AME Students Help Analyze OSIRIS-REx Sample
After a journey of more than 1 billion miles, the OSIRIS-REx spacecraft has returned a sample from the asteroid Bennu to Earth — and now University of Arizona students are taking a closer look.
OSIRIS-REx, the United States' first asteroid sample return mission, is being led UA professor of planetary science and cosmochemistry Dante Lauretta. AME students Maanyaa Kapur and Zach Purdie are NASA interns and members of the sample analysis team at the UA Lunar and Planetary Laboratory.
Kapur, who earned her bachelor’s at the UA and is completing a master’s, knew she wanted to work in aerospace since she first saw images of the Mars Curiosity Rover in 2012. She began her NASA internship in 2021. Purdie served in the U.S. Navy for five years, working as an avionics technician before beginning his studies.
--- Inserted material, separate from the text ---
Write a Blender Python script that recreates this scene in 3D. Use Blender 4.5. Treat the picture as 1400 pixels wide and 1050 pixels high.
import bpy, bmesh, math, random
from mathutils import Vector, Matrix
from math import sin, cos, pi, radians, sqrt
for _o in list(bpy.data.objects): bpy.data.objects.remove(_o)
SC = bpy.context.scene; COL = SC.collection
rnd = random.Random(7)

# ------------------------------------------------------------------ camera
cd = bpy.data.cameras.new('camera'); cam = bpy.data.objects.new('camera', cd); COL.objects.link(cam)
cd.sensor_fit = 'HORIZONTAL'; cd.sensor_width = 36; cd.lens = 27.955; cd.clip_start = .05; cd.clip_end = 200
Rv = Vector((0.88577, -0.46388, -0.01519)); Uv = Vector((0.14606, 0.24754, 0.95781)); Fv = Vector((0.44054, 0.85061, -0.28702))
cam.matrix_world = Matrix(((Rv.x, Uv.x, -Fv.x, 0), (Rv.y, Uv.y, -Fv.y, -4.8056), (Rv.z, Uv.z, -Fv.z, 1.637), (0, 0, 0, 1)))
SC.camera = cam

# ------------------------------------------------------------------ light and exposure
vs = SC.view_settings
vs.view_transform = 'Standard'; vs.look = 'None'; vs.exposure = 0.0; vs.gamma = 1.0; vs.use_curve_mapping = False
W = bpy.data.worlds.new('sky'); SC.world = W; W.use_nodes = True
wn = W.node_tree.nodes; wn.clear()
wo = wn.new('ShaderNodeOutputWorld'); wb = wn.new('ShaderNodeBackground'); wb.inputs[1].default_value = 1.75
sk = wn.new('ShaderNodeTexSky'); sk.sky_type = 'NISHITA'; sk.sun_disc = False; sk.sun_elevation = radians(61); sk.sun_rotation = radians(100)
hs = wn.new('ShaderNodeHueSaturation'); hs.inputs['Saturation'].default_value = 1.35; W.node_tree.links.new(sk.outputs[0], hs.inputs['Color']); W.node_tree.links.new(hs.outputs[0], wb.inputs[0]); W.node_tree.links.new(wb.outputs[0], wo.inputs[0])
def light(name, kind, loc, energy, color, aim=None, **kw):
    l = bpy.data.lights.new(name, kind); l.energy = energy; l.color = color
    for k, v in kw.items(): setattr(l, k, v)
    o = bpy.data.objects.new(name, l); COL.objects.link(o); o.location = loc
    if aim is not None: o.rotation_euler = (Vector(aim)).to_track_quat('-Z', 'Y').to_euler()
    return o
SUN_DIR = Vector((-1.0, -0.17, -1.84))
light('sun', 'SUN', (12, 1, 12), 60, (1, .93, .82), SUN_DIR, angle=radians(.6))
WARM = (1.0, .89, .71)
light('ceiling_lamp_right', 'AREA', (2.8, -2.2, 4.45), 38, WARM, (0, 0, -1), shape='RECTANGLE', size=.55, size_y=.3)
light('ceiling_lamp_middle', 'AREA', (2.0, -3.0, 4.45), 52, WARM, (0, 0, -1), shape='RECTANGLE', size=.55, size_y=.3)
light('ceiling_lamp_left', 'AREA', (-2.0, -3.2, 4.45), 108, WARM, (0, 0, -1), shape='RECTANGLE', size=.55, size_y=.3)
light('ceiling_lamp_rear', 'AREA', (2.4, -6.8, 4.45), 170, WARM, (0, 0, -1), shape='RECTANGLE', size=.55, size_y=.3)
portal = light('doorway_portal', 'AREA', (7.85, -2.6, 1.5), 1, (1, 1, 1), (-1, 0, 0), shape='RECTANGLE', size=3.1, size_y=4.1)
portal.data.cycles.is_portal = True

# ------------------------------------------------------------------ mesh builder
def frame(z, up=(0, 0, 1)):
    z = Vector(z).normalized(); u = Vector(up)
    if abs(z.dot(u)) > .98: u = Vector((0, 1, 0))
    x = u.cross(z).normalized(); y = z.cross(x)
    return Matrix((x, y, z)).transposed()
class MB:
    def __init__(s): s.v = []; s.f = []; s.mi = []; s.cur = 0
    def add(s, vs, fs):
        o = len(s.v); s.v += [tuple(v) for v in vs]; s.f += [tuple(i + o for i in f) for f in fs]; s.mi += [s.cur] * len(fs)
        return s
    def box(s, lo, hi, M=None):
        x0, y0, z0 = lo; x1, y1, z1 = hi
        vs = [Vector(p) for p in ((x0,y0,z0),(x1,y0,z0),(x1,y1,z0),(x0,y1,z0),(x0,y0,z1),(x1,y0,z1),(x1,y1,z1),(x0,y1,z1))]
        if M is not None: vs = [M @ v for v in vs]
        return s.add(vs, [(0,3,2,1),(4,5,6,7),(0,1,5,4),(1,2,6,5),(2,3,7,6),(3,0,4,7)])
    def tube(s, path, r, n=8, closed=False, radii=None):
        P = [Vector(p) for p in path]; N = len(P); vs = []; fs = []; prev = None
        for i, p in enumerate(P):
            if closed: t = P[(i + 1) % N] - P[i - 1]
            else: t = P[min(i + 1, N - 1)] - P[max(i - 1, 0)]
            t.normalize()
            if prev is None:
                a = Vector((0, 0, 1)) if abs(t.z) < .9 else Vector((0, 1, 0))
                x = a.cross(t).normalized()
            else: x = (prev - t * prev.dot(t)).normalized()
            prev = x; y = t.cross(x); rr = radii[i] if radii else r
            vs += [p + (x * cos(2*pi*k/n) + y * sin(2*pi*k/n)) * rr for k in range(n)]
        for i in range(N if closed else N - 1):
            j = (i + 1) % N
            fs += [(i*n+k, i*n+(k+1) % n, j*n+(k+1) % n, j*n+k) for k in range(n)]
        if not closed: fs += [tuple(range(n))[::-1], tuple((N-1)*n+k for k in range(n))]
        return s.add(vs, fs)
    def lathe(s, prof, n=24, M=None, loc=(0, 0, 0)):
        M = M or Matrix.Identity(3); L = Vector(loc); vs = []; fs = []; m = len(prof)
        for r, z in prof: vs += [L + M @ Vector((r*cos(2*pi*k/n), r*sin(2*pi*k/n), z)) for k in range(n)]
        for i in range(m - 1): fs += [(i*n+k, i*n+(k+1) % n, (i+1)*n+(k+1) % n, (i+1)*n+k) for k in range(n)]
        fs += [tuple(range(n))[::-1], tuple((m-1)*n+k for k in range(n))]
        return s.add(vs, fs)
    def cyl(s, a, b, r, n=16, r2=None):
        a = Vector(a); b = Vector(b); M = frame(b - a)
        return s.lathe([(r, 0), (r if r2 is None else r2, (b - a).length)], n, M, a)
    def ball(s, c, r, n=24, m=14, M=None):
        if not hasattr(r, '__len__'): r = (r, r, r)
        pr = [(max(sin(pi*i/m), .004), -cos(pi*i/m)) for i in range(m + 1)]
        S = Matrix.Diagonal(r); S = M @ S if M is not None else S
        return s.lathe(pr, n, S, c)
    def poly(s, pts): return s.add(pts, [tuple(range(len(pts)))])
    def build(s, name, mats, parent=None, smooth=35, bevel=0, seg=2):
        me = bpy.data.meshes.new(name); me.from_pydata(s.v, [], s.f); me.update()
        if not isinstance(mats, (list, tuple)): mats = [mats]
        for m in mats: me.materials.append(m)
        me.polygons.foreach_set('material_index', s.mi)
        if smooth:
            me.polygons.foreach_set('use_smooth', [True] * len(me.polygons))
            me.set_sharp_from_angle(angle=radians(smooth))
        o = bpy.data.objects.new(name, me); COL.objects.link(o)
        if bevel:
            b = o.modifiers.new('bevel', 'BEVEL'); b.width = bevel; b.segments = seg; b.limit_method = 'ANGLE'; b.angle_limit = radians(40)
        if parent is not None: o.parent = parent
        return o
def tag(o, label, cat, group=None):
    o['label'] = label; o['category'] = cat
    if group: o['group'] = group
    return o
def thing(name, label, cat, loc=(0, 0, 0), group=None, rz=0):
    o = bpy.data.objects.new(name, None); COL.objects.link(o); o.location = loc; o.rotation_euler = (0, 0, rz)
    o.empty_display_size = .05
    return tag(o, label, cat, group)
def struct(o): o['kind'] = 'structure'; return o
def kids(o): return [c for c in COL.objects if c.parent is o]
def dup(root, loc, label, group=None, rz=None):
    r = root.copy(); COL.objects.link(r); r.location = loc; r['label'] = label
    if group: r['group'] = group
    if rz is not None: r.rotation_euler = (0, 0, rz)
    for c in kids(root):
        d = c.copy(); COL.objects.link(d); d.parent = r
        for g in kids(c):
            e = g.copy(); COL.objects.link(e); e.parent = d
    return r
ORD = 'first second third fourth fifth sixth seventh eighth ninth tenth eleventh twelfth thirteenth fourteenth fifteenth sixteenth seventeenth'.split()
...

He began his internship a little over a year ago and is in the final year of undergraduate studies.
Scientists at the UA and elsewhere will study the Bennu sample for decades to learn more about the formation of the solar system. Under the tutelage of Andrew Ryan, a research scientist at the LPL, Purdie and Kapur were part of a team that designed and developed an apparatus to assess the thermal conductivity of the sample. Knowing how well the asteroid conducts heat will help researchers identify the make-up of the asteroid.
"Sometime in the very very far future, they think that Bennu could be on it's path to collide with earth. In a situation like that where you have to shoot an asteroid down, you really want to know the physical and thermal quantities to know how it would even break down," Kapur said in an interview with KVOA.